Recorded information:
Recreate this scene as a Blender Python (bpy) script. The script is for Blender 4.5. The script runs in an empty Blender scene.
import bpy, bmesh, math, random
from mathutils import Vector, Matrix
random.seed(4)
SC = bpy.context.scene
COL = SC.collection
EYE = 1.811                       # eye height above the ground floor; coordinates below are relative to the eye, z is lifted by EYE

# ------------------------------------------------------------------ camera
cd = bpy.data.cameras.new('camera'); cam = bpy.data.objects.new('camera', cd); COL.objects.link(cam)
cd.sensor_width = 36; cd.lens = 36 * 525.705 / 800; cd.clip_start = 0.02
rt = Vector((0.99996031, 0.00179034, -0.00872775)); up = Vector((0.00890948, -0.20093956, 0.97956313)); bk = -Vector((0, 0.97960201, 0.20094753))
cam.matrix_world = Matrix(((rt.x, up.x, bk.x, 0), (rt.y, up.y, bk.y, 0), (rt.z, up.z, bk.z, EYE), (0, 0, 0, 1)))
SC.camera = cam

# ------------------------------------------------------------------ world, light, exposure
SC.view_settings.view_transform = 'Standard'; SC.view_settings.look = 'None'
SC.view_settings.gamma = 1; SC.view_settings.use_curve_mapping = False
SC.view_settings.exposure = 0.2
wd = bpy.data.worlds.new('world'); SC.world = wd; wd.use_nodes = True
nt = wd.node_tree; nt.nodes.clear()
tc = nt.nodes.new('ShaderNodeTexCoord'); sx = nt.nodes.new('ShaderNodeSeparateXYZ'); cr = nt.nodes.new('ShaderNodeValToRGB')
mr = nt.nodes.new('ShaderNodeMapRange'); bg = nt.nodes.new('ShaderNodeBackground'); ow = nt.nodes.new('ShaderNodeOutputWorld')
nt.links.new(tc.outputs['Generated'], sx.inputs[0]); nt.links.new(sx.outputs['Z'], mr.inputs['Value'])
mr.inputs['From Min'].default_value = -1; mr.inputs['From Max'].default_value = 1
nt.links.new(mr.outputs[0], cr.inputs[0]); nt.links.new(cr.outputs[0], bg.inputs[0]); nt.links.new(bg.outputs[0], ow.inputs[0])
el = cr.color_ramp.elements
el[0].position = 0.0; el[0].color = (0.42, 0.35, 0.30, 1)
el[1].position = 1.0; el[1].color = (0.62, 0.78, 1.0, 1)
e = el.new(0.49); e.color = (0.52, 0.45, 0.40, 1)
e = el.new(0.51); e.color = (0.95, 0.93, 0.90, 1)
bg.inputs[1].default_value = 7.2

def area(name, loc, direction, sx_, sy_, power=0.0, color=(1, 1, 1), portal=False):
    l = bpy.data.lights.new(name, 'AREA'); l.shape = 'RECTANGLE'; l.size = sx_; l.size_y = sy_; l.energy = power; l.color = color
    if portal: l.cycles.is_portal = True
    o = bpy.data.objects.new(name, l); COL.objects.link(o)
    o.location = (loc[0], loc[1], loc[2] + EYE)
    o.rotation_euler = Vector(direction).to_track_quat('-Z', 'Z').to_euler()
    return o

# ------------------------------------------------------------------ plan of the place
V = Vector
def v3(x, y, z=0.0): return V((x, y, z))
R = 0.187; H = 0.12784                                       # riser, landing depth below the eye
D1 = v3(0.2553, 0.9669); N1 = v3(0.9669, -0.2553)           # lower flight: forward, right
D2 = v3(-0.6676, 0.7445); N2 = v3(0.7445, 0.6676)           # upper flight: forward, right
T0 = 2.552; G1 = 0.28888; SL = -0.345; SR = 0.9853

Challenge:
Please quote the data above in full, with no line missing.

Result of the exercise:
Recreate this scene as a Blender Python (bpy) script. The script is for Blender 4.5. The script runs in an empty Blender scene.
import bpy, bmesh, math, random
from mathutils import Vector, Matrix
random.seed(4)
SC = bpy.context.scene
COL = SC.collection
EYE = 1.811                       # eye height above the ground floor; coordinates below are relative to the eye, z is lifted by EYE

# ------------------------------------------------------------------ camera
cd = bpy.data.cameras.new('camera'); cam = bpy.data.objects.new('camera', cd); COL.objects.link(cam)
cd.sensor_width = 36; cd.lens = 36 * 525.705 / 800; cd.clip_start = 0.02
rt = Vector((0.99996031, 0.00179034, -0.00872775)); up = Vector((0.00890948, -0.20093956, 0.97956313)); bk = -Vector((0, 0.97960201, 0.20094753))
cam.matrix_world = Matrix(((rt.x, up.x, bk.x, 0), (rt.y, up.y, bk.y, 0), (rt.z, up.z, bk.z, EYE), (0, 0, 0, 1)))
SC.camera = cam

# ------------------------------------------------------------------ world, light, exposure
SC.view_settings.view_transform = 'Standard'; SC.view_settings.look = 'None'
SC.view_settings.gamma = 1; SC.view_settings.use_curve_mapping = False
SC.view_settings.exposure = 0.2
wd = bpy.data.worlds.new('world'); SC.world = wd; wd.use_nodes = True
nt = wd.node_tree; nt.nodes.clear()
tc = nt.nodes.new('ShaderNodeTexCoord'); sx = nt.nodes.new('ShaderNodeSeparateXYZ'); cr = nt.nodes.new('ShaderNodeValToRGB')
mr = nt.nodes.new('ShaderNodeMapRange'); bg = nt.nodes.new('ShaderNodeBackground'); ow = nt.nodes.new('ShaderNodeOutputWorld')
nt.links.new(tc.outputs['Generated'], sx.inputs[0]); nt.links.new(sx.outputs['Z'], mr.inputs['Value'])
mr.inputs['From Min'].default_value = -1; mr.inputs['From Max'].default_value = 1
nt.links.new(mr.outputs[0], cr.inputs[0]); nt.links.new(cr.outputs[0], bg.inputs[0]); nt.links.new(bg.outputs[0], ow.inputs[0])
el = cr.color_ramp.elements
el[0].position = 0.0; el[0].color = (0.42, 0.35, 0.30, 1)
el[1].position = 1.0; el[1].color = (0.62, 0.78, 1.0, 1)
e = el.new(0.49); e.color = (0.52, 0.45, 0.40, 1)
e = el.new(0.51); e.color = (0.95, 0.93, 0.90, 1)
bg.inputs[1].default_value = 7.2

def area(name, loc, direction, sx_, sy_, power=0.0, color=(1, 1, 1), portal=False):
    l = bpy.data.lights.new(name, 'AREA'); l.shape = 'RECTANGLE'; l.size = sx_; l.size_y = sy_; l.energy = power; l.color = color
    if portal: l.cycles.is_portal = True
    o = bpy.data.objects.new(name, l); COL.objects.link(o)
    o.location = (loc[0], loc[1], loc[2] + EYE)
    o.rotation_euler = Vector(direction).to_track_quat('-Z', 'Z').to_euler()
    return o

# ------------------------------------------------------------------ plan of the place
V = Vector
def v3(x, y, z=0.0): return V((x, y, z))
R = 0.187; H = 0.12784                                       # riser, landing depth below the eye
D1 = v3(0.2553, 0.9669); N1 = v3(0.9669, -0.2553)           # lower flight: forward, right
D2 = v3(-0.6676, 0.7445); N2 = v3(0.7445, 0.6676)           # upper flight: forward, right
T0 = 2.552; G1 = 0.28888; SL = -0.345; SR = 0.9853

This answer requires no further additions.